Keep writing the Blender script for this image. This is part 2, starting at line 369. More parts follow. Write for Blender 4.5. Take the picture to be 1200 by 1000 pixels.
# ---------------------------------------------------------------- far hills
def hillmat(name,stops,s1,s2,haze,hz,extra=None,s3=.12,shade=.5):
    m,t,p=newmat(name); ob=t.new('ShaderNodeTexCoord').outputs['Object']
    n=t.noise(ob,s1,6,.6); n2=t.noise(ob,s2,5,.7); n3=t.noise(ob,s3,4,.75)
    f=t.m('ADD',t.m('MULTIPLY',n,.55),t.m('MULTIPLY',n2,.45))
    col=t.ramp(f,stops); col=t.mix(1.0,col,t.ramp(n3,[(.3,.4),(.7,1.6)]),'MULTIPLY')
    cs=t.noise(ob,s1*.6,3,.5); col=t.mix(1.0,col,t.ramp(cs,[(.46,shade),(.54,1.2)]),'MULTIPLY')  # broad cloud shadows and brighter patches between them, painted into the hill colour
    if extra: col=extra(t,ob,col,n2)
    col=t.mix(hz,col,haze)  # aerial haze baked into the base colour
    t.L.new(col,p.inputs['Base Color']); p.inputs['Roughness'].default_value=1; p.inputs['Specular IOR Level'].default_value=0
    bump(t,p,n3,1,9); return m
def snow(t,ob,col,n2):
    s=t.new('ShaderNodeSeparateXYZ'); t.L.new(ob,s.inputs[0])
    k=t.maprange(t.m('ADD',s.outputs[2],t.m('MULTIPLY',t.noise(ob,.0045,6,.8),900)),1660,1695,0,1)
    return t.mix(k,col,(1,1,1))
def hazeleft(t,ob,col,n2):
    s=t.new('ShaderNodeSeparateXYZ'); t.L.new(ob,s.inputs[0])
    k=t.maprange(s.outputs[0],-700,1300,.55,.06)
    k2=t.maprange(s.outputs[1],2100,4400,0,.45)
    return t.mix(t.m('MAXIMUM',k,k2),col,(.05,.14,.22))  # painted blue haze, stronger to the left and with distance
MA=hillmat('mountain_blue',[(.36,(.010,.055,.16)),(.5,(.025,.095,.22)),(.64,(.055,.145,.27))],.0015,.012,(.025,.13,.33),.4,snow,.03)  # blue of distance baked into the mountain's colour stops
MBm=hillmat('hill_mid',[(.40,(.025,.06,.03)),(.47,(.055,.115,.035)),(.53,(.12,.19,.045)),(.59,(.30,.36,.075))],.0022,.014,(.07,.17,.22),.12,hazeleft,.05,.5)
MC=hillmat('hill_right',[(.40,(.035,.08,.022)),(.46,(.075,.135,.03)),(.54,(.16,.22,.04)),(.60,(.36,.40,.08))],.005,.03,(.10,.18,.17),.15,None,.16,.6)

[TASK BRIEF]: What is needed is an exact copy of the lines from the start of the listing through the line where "col=t.mix(hz,col,haze)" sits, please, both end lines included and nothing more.

[TASK OUTPUT]:
Keep writing the Blender script for this image. This is part 2, starting at line 369. More parts follow. Write for Blender 4.5. Take the picture to be 1200 by 1000 pixels.
# ---------------------------------------------------------------- far hills
def hillmat(name,stops,s1,s2,haze,hz,extra=None,s3=.12,shade=.5):
    m,t,p=newmat(name); ob=t.new('ShaderNodeTexCoord').outputs['Object']
    n=t.noise(ob,s1,6,.6); n2=t.noise(ob,s2,5,.7); n3=t.noise(ob,s3,4,.75)
    f=t.m('ADD',t.m('MULTIPLY',n,.55),t.m('MULTIPLY',n2,.45))
    col=t.ramp(f,stops); col=t.mix(1.0,col,t.ramp(n3,[(.3,.4),(.7,1.6)]),'MULTIPLY')
    cs=t.noise(ob,s1*.6,3,.5); col=t.mix(1.0,col,t.ramp(cs,[(.46,shade),(.54,1.2)]),'MULTIPLY')  # broad cloud shadows and brighter patches between them, painted into the hill colour
    if extra: col=extra(t,ob,col,n2)
    col=t.mix(hz,col,haze)  # aerial haze baked into the base colour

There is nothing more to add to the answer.